▶ PROMPT: Everything from the first line to the line containing "S.camera = cam" is to be repeated exactly; nothing past it.

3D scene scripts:
--- BEGIN ---

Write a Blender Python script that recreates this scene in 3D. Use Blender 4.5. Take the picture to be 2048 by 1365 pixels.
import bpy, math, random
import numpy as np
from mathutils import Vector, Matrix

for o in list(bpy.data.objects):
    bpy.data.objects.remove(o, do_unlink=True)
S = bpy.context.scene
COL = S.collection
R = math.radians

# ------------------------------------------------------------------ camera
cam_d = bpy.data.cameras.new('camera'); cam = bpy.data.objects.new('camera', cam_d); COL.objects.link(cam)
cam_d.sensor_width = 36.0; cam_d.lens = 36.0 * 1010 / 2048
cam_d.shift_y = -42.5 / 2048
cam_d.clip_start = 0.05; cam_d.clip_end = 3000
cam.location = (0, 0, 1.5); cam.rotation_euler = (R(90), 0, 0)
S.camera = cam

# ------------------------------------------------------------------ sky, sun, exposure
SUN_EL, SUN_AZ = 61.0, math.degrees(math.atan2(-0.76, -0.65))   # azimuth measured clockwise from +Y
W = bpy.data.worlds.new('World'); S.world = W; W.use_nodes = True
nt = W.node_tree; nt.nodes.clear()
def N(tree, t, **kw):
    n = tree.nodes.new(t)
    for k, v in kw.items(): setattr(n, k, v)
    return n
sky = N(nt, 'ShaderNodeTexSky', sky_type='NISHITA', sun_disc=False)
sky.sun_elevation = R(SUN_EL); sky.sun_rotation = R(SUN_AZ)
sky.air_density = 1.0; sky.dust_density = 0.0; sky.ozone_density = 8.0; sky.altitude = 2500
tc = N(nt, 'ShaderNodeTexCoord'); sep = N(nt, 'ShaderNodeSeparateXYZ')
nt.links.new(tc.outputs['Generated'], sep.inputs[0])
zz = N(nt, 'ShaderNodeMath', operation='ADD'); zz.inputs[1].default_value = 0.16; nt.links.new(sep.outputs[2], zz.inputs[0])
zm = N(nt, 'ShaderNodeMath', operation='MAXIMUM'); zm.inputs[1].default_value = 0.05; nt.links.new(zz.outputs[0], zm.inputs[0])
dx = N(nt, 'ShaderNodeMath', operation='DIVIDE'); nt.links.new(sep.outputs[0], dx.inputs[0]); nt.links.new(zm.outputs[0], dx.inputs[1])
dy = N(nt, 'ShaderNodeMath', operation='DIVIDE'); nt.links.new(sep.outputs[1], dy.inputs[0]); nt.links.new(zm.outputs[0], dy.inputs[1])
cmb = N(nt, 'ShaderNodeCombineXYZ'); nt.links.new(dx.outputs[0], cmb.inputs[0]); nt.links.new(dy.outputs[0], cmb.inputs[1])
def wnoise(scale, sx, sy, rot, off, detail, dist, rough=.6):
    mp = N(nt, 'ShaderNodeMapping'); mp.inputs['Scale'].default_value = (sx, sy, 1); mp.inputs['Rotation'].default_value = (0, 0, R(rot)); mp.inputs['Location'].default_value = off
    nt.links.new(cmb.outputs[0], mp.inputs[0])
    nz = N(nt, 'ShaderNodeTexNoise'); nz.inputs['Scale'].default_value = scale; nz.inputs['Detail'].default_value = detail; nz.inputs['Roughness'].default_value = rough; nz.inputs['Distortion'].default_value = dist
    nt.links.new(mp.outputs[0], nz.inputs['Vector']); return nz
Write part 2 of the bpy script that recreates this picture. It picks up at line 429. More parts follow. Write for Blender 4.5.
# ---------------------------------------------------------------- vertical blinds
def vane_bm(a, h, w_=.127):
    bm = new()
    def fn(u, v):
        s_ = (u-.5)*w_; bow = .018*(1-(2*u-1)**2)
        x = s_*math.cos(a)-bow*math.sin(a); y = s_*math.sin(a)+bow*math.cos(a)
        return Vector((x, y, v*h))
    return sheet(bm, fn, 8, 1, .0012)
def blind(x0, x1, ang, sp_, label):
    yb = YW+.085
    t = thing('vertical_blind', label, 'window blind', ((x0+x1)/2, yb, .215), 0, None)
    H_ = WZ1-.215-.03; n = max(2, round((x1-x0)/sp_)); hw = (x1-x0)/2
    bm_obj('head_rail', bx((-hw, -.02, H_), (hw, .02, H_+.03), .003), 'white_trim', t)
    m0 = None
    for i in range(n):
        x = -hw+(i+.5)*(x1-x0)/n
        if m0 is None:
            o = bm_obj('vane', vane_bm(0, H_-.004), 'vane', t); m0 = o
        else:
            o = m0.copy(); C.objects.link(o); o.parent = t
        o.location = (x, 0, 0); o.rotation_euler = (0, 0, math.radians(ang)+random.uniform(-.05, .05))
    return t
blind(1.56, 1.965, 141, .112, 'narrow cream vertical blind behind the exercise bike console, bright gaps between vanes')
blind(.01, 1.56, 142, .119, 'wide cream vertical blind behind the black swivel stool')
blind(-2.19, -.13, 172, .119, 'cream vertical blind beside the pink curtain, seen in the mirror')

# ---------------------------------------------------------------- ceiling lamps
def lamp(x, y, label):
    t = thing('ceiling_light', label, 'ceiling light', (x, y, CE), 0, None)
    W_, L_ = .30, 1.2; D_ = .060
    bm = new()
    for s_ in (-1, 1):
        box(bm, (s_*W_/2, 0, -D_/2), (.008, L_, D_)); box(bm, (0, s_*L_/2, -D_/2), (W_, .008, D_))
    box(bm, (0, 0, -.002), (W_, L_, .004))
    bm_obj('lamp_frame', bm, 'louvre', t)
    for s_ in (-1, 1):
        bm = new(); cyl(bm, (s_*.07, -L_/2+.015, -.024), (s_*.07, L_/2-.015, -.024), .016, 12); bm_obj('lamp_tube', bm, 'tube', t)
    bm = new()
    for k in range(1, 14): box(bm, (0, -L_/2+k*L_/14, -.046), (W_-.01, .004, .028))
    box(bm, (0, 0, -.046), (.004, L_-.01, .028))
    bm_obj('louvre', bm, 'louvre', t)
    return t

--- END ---

▶ OUTPUT OF THE TASK:
Write a Blender Python script that recreates this scene in 3D. Use Blender 4.5. Take the picture to be 2048 by 1365 pixels.
import bpy, math, random
import numpy as np
from mathutils import Vector, Matrix

for o in list(bpy.data.objects):
    bpy.data.objects.remove(o, do_unlink=True)
S = bpy.context.scene
COL = S.collection
R = math.radians

# ------------------------------------------------------------------ camera
cam_d = bpy.data.cameras.new('camera'); cam = bpy.data.objects.new('camera', cam_d); COL.objects.link(cam)
cam_d.sensor_width = 36.0; cam_d.lens = 36.0 * 1010 / 2048
cam_d.shift_y = -42.5 / 2048
cam_d.clip_start = 0.05; cam_d.clip_end = 3000
cam.location = (0, 0, 1.5); cam.rotation_euler = (R(90), 0, 0)
S.camera = cam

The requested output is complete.